Israeli forces raid protest, refugee camps in West Bank, injuring seven

Published February 23rd, 2015 - 03:29 GMT
Palestinians were injured late Sunday by ammunition in Bethlehem clashes with Israeli forces. (AFP/Jaafar Ashtiyeh)
Palestinians were injured late Sunday by ammunition in Bethlehem clashes with Israeli forces. (AFP/Jaafar Ashtiyeh)

Israeli forces raided the Bawabat al-Quds (Jerusalem Gate) protest camp for the ninth time in two weeks at dawn on Monday, activists said.

The news came after seven Palestinians were injured late Sunday by live ammunition in clashes with Israeli forces in Aida refugee camp in northern Bethlehem, residents told Ma’an news agency.

The spokesman for the popular resistance committees in Jerusalem, Hani Halabiya, told Ma'an that dozens of Israeli military vehicles escorted a bulldozer to Bawabat al-Quds and tore down the tents.

Israeli forces seized all property found at the site following the demolition and activists were denied access to the area.

The Bawabat al-Quds camp was set up three weeks ago by Palestinian activists to protest Israeli plans to displace Bedouin families from their dwellings in the area known as East-1 (E1), between Jerusalem and Jericho.

The activists remained in the camp, just outside Abu Dis, during the recent rains, thunderstorms and sub-zero temperatures.

Israeli forces have repeatedly raided the camp and have destroyed it nine times, with activists immediately rebuilding it shortly afterwards.

Last summer, Israeli authorities released a series of plans that would concentrate Bedouins in the occupied West Bank to two areas and destroy more than 20 Bedouin villages.
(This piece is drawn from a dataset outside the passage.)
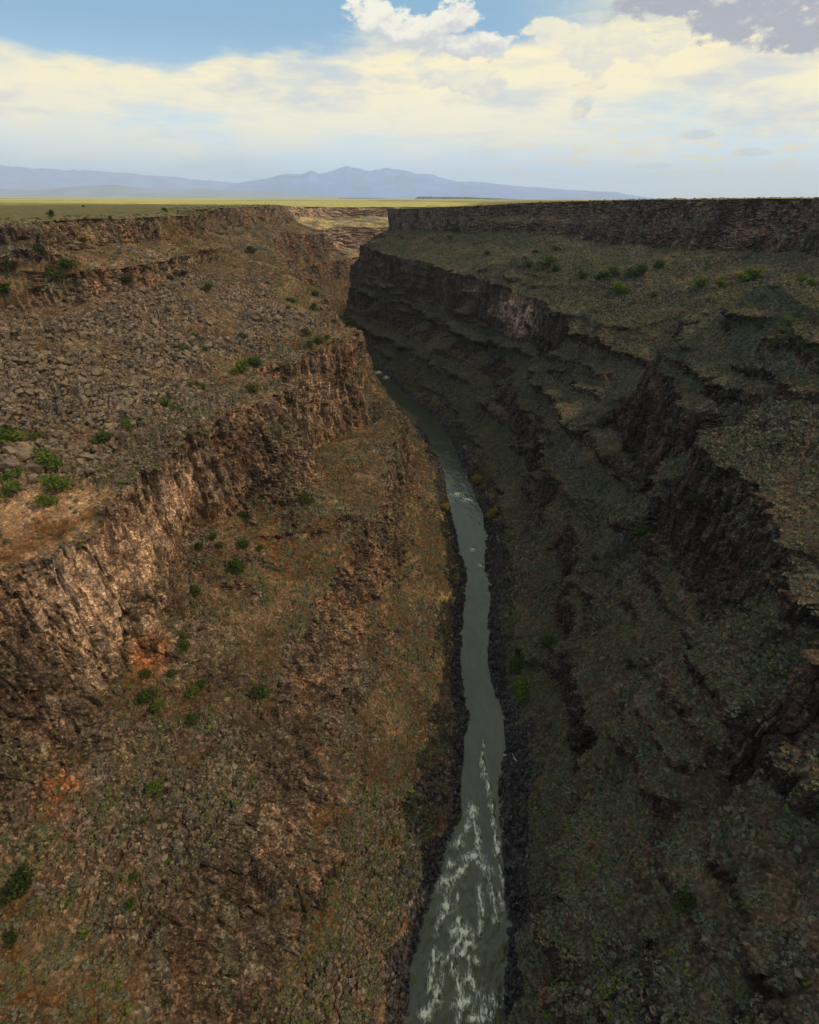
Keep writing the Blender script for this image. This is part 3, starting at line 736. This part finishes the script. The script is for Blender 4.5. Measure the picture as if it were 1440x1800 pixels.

Activists told Ma’an that the "plan to displace Bedouins is a demographic bomb that Israel is using to empty Palestinian lands of its original residents, steal their properties, and the rights to return to the original villages that they were displaced from."

Palestinian Bedouins in the West Bank are largely composed of refugees who fled the Negev Desert following Israel’s 1948 ethnic cleansing of 750,000 Palestinians. The few who remained — about 10 percent of the total Bedouin population — were confined to reservations.

There are about 260,000 Bedouin in Occupied Palestine, mostly living in and around the Negev in the arid south. More than half live in villages unrecognized by Israeli authorities without utilities, and many live in extreme poverty.

Israel has systematically tried to obliterate, annex and confiscate Palestinian land and possessions as it seeks to strip the land it occupies of its Palestinian identity.

Claiming that most land in the Negev Desert is "state property," Israeli forces have repeatedly demolished Bedouin homes in the area.
Palestinian citizens of Israel, who account for about 20 percent of the population in Occupied Palestine, are the descendants of Palestinians who remained on their land when the Zionist state was established in 1948. The majority of Palestinians were killed, expelled from their homes, or detained in work camps.

Palestinians with Israeli citizenship complain of routine discrimination, particularly in housing, land access and employment, and anger has risen in recent months over Israel's assault on Gaza that left more than 2,300 Palestinians, mostly civilians, dead. More than 700 Palestinians in Israeli-occupied territories were arrested in protests across the country against the attack over summer.

Israeli forces raid refugee camp, injure 7 Palestinians

Meanwhile, Israeli forces accompanied by police dogs raided the Aida refugee camp in the central West Bank and fired tear gas, stun grenades and live ammunition, injuring seven Palestinians in their lower extremities, residents told Ma’an.

The soldiers then prevented ambulances from reaching the injured by firing tear gas at them causing one ambulance driver to suffer from suffocation due to excessive gas inhalation.

They also detained a large number of young men from the camp and searched several houses, a witness said.

Five men were shot with live bullets, while at least two others were severely beaten.

Human rights groups have accused Israel of encouraging a shoot-­to-­kill policy after a wave of incidents in which police shot dead Palestinians involved in, or accused of, attacking Israelis.

Since September 2000, following the Second Intifada, at least 9,100 Palestinians have been killed by Israelis, including 2,053 Palestinian children, the equivalent of one Palestinian child being killed every three days for the past 14 years.

The roots of the Israel-Palestine conflict date back to 1917, when the British government, in the now-infamous Balfour Declaration, called for "the establishment in Palestine of a national home for the Jewish people."

Israel occupied East Jerusalem and the West Bank during the 1967 Middle East War. It later annexed the holy city in 1980, claiming it as the capital of the self-proclaimed Zionist state — a move never recognized by the international community.